As conceived by FCC Chairman Julius Genachowski, the proposal for a free super Wi-Fi network utilizes un-accessed television bandwidth to bypass traditional carrier networks. It is being hailed by tech companies, including Google, Intel and Microsoft, who would act essentially as content aggregators and Internet providers to such a system.

But the concept of a free Wi-Fi super network is a clear line drawn in the sand for traditional carrier companies, who satellite, telephone and cable infrastructure acts as a content gatekeeper, siphoning off profits and power. In response, the carrier companies are lobbying fiercely to persuade policymakers to change their minds.

But the big tech companies are equally anxious to see the super network deployed, arguing that a free Wi-Fi infrastructure could spark an explosion of innovations and devices that would benefit Americans without depleting their precious financial resources.

The FCC figures it can push this offer because its proposal includes the use of a new set of airwaves not previously accessible to the wireless industry.  In the past, wireless carriers have been relegated to “last mile” status because the bandwidth of their devices allowed only short-distance wireless communications. The FCC proposal, first introduced last fall, includes access to airwaves between the narrower analog television broadcast channels, allowing wireless transmissions to travel much farther and easily penetrate solid surfaces.

If implemented, this would allow wireless networks to deliver free data and video transmission services, all but eliminating all the expensive infrastructure costs that traditional carriers must cover. The network could also easily connect with mobile devices in cars and other vehicles, reducing the need for 3G or 4G carrier networks for smart phones and smart cars.
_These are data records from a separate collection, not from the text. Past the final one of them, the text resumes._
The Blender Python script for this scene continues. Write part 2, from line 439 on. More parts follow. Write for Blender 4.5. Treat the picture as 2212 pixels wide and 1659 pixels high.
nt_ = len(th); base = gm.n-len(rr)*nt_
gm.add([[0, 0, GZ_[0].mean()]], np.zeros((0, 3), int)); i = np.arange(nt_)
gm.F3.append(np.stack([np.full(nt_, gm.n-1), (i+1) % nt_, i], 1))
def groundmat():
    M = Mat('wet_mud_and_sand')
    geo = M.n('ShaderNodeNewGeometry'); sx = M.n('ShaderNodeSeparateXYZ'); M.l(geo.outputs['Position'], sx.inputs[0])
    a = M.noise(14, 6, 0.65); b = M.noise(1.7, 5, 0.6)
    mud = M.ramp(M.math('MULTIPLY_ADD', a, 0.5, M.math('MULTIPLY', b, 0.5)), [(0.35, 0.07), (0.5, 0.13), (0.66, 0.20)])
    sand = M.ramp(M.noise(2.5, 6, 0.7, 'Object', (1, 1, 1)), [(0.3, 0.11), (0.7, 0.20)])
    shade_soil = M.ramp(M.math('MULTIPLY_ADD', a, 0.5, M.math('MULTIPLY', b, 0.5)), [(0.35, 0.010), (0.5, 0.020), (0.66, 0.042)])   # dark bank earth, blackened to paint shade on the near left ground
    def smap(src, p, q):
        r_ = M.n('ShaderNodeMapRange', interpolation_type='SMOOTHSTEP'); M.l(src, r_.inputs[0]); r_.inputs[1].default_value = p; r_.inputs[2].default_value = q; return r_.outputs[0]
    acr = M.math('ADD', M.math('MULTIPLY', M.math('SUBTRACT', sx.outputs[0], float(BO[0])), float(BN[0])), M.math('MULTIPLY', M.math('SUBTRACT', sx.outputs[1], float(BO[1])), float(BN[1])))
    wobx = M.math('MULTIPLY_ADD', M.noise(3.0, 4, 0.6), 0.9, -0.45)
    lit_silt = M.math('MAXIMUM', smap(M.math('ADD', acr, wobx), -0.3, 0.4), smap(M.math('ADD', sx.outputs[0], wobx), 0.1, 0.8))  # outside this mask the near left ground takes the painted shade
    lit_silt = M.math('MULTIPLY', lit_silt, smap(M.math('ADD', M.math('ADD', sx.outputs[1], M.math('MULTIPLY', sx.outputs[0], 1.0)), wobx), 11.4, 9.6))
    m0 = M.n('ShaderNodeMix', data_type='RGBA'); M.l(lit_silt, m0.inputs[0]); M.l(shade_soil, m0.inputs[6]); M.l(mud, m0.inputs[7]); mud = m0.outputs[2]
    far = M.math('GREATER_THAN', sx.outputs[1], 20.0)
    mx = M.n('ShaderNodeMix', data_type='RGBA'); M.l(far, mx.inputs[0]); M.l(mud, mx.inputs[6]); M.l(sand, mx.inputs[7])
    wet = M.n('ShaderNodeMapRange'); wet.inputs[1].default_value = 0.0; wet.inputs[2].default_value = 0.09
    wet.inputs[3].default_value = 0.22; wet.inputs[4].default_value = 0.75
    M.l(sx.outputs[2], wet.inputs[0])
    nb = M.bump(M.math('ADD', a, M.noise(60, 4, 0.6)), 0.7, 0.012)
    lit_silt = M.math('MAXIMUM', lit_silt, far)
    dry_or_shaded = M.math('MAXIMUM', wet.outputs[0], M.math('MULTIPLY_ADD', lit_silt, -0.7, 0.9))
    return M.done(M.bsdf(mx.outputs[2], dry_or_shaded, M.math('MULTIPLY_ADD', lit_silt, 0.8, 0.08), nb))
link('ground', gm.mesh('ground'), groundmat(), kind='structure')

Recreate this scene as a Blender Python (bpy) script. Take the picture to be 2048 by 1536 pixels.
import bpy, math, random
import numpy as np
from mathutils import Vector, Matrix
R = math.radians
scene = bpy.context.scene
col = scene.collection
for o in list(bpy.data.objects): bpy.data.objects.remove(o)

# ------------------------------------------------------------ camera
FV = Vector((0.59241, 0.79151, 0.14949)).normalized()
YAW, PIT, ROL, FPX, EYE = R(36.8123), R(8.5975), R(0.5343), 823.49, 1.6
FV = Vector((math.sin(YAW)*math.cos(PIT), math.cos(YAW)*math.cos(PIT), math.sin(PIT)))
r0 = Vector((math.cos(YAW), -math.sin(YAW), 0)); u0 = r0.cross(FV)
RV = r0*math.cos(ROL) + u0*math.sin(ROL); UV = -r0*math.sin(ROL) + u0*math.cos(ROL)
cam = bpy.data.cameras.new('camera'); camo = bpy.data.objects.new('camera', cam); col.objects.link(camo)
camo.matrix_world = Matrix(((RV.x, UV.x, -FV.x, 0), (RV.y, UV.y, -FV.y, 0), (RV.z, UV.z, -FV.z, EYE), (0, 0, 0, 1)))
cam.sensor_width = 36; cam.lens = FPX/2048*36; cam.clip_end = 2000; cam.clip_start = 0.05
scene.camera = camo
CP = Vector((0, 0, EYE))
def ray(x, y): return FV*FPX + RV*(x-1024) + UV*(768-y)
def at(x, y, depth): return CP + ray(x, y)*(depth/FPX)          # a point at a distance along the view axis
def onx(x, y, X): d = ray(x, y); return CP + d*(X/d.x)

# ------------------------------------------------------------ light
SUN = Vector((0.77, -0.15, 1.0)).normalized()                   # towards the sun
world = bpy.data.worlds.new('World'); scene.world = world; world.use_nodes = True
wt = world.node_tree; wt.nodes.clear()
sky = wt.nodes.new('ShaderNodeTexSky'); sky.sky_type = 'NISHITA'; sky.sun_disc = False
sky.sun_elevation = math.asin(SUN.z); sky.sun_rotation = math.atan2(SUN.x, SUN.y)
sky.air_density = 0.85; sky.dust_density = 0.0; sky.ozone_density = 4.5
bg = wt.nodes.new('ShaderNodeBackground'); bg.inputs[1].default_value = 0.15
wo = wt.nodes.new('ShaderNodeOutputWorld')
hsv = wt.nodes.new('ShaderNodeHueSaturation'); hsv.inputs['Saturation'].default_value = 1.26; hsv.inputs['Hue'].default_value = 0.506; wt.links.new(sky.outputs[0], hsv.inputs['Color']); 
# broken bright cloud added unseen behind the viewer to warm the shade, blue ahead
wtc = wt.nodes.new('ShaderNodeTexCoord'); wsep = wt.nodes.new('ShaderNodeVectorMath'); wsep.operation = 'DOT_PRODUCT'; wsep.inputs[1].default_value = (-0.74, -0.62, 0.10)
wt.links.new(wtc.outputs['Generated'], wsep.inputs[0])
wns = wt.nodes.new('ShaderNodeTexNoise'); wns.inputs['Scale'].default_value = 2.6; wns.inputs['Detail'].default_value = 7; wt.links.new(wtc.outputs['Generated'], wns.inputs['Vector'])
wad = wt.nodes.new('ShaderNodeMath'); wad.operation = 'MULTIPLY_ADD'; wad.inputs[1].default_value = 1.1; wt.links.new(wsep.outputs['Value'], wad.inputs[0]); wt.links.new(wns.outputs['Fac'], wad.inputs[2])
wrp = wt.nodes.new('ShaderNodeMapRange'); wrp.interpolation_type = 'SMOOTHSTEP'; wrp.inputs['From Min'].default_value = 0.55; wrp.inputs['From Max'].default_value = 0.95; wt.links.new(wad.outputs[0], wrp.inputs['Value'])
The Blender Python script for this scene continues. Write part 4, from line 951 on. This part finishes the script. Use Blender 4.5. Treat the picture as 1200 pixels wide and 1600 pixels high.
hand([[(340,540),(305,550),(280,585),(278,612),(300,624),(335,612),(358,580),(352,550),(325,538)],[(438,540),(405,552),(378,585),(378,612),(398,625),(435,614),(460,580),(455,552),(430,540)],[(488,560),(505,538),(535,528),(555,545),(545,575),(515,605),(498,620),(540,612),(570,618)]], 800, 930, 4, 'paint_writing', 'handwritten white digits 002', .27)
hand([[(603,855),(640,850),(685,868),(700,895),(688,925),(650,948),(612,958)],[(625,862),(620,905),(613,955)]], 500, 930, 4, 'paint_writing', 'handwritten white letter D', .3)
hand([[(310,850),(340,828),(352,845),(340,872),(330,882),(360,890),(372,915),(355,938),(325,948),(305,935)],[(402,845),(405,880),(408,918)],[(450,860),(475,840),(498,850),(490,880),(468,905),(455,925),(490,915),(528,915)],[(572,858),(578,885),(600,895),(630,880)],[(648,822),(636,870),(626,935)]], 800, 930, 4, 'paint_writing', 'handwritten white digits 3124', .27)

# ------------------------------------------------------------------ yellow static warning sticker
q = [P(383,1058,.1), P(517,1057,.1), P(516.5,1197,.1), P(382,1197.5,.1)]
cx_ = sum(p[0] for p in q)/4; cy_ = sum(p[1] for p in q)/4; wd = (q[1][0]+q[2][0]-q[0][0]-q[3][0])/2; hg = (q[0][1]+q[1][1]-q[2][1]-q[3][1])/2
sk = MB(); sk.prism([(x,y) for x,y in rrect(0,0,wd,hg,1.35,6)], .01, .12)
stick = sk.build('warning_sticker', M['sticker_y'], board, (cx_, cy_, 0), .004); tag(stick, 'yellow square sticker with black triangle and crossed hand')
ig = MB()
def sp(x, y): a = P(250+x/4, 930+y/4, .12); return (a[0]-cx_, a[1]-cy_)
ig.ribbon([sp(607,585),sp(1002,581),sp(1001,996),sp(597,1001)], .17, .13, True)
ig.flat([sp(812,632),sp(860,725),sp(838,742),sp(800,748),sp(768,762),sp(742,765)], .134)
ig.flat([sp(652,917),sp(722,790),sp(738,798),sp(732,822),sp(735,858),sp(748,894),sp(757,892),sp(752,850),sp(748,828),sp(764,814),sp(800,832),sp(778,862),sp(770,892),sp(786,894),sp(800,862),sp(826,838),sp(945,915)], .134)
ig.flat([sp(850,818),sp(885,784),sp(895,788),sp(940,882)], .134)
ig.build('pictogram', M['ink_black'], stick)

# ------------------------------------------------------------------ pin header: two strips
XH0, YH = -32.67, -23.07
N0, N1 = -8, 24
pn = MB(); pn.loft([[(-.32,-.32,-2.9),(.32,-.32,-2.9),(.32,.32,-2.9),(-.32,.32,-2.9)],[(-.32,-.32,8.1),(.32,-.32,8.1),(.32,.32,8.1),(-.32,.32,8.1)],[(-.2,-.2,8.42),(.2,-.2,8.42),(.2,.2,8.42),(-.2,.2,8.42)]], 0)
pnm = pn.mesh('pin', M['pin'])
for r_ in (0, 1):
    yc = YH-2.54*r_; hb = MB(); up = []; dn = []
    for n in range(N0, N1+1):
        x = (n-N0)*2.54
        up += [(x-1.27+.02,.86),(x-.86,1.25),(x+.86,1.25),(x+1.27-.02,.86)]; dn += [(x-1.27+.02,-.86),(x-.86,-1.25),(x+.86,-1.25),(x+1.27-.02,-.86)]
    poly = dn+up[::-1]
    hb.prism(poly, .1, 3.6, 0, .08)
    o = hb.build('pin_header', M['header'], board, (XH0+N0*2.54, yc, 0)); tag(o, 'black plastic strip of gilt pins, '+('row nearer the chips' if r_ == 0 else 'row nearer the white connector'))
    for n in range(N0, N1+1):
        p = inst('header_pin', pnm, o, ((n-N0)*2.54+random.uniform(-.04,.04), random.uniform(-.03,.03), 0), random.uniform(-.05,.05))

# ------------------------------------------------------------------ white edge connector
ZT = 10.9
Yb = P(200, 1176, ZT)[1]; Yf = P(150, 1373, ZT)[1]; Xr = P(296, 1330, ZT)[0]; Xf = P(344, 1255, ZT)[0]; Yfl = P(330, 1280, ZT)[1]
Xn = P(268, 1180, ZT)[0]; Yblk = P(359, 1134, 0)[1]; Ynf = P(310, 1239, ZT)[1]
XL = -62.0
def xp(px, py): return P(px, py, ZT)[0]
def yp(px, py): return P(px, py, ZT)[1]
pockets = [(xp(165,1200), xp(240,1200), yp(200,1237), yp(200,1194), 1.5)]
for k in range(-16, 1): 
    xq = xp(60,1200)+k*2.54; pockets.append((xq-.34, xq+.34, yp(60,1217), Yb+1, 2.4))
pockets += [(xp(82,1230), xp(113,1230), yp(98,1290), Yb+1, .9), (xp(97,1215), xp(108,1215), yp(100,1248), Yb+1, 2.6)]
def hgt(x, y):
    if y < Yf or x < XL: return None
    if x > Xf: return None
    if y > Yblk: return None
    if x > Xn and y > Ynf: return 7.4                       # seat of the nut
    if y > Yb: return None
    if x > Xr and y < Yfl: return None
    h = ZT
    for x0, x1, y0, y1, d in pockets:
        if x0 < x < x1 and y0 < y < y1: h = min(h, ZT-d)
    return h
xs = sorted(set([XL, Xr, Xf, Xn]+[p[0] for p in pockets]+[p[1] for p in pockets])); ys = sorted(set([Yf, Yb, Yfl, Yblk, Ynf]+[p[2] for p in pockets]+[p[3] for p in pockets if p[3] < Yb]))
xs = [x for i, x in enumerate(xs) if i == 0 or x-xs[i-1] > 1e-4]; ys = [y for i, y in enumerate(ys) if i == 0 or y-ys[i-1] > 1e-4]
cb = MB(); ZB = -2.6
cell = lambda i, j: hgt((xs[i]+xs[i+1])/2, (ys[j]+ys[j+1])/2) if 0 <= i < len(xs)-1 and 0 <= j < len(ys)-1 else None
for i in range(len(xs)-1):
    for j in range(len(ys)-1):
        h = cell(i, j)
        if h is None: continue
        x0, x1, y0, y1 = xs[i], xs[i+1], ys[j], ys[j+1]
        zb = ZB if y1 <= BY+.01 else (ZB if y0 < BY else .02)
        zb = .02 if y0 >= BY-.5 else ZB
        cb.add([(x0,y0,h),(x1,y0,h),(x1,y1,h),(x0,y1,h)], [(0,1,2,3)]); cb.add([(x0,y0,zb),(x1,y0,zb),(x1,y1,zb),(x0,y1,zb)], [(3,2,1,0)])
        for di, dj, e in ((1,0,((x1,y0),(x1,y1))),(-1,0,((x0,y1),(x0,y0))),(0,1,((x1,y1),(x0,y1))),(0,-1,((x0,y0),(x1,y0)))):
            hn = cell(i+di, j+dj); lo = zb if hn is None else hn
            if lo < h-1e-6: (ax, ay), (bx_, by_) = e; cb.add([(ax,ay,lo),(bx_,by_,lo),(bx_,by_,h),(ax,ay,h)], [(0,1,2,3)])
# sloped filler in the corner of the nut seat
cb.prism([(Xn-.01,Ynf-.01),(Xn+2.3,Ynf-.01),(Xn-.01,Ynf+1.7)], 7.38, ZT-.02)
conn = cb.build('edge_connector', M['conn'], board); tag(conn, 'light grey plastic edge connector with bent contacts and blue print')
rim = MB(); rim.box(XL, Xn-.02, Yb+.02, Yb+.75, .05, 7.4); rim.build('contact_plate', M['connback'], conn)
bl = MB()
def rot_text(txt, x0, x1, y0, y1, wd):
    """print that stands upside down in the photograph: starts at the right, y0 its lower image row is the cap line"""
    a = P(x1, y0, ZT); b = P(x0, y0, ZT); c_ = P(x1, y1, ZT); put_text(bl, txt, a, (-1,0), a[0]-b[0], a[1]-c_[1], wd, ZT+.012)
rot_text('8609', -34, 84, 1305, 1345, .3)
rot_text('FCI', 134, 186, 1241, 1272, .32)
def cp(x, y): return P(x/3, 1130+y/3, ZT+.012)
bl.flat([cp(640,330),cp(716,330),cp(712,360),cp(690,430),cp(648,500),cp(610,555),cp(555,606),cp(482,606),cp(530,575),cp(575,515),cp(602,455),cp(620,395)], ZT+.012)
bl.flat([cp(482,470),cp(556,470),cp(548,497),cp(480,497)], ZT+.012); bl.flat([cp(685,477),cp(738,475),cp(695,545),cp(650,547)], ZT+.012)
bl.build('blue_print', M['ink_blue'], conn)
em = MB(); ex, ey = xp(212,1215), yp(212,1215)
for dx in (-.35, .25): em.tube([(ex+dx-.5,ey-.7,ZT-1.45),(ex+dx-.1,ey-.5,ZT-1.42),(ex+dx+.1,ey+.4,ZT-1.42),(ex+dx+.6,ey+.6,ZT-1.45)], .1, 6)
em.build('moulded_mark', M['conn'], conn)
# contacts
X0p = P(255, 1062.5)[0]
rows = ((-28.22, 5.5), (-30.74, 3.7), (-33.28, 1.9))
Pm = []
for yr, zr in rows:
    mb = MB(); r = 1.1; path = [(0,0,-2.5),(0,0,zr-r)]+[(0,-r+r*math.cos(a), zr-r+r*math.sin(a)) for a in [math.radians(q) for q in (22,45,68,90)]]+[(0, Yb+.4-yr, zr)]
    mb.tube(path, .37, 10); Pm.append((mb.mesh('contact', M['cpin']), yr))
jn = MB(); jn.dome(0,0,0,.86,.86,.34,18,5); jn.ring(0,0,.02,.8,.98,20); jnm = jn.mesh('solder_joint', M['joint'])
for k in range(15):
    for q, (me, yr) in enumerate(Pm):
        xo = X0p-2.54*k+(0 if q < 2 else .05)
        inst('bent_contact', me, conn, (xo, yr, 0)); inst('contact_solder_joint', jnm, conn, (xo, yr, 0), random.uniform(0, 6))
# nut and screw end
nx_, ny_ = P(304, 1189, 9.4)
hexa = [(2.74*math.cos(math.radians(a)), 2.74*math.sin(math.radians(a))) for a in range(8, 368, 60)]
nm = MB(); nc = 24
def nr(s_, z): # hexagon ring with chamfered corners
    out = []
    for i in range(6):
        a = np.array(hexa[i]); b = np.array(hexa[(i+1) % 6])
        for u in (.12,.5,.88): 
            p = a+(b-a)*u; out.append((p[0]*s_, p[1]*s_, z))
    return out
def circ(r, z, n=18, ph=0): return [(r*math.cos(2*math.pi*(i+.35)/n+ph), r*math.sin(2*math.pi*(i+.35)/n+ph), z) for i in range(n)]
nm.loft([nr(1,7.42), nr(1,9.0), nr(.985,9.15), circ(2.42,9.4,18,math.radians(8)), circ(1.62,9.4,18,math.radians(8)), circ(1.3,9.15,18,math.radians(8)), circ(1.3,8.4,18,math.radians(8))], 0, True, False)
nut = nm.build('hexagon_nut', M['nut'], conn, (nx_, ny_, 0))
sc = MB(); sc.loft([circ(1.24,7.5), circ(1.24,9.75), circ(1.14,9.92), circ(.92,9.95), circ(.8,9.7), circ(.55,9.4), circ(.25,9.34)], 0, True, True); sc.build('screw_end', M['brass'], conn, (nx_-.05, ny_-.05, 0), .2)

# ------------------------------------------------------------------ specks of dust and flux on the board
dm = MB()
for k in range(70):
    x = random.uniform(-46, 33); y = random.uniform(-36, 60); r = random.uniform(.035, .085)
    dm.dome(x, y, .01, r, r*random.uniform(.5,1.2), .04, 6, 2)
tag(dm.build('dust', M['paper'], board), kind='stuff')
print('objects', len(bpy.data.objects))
Still, the major wireless carriers already own far more spectrum than what is being proposed for public WiFi, so their networks will continue to be significantly more robust. Nevertheless, the free infrastructure could serve as a “public broadcasting system” for all, with specific emphasis on lower income Americans.

If approved by the FCC, the free networks would still take several years to set up and manage, although some tech companies have already started experiments in the real world, including certain neighborhoods of Manhattan and Silicon Valley.